Mis pensamientos, poemas, cuentos... de Isabel Agüera

17 feb 2017

Biografía IV

Como algo fantasmagórico, el final. Aquella noche mi madre no sé cómo intuyó  el final. Recuerdo la habitación pequeña, como una alacena empotrada en el dormitorio de mamá, y la cama grande  en la que Blanca Rafael y yo, más que apretujados,    dormimos. Una lámpara de hierro, un volante rizado que le cuelga, una luz roja que colorea las paredes... Mi madre, en un solivianto, con Benito entre sus brazos, nos despierta. Histérica de alegría repite: ¡Papá va a venir  ¡La guerra ha terminado!
A los pocos días, bandera blanca, tropas en formación por las calles, mi madre que, a media voz, canturrea: Cantemos al Amor de los amores…
La gente, en bandadas, se desplazaban a la puerta de no sé dónde a ver por ojos propios la cantada bandera blanca. También mi  madre se dirige sola, por si acaso, a aquel lugar de supuesta paz y alegría.
No hay plato –dijo Blanca, abriendo la puerta a un supuesto soldado desconocido-. Y no era tal, sino nuestro tío Benito, hermano de mi padre,  hasta entonces ignorado para nosotros, que, con lágrimas en los ojos, y su flamante uniforme de falangista nos abrazó repitiendo: ¡qué pena, qué pena! ¡Soy  vuestro tío Benito! Nos vamos de aquí. Vengo por vosotros. Es que mi padre no está  y hasta que no venga… -dije yo asustada pero decidida-. No temas, mi pequeña –me interrumpió cogiéndome en brazos y con lágrimas en los ojos-. Soy vuestro tío Benito y os llevaré, muy pronto, a todos a vuestra casa.
Mi madre, un hilo de persona, solo lloraba y con voz entrecortada repetía: ¡gracias a Dios, gracias   a Dios! ¡Vuelve papá! ¡Nos vamos a nuestro pueblo, a nuestra casa!
Mi padre  vuelve con un saco vacío a cuestas: escuálido, sucio, enfermo... Por aquel paseo largo, desfile de tropas en formación, aparece solo.  Mis hermanos y yo lo intuimos más que lo vemos y corremos a su encuentro. En un abrazo nos aúpa. Son, lo recuerdo bien, mis precoces emociones. Después, el retorno a otro pueblo, a otra casa, a nuestro pueblo, a nuestra casa.

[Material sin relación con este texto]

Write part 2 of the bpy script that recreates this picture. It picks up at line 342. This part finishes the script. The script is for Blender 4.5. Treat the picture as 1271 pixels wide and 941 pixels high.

Como  despedida, en la puerta de la casa, dos vecinas, Milagros y la hija, las más cercanas en aquellos años a nosotros, aunque  sin apenas mediar palabras. A Milagros la recuerdo rubia, bajita con permanente de caracolillos y gafas. A su hija, recatada y silenciosa como yo,  abrazada siempre a una muñeca, mirándome con gesto ausente. El grandullón de Andrés, desde un balcón, nos mira en silencio, levanta una mano en señal de despedida, si bien, los ríos de sangre no se apeaban de su mirada ni de su corazón,. V creo que vivió esperándolos.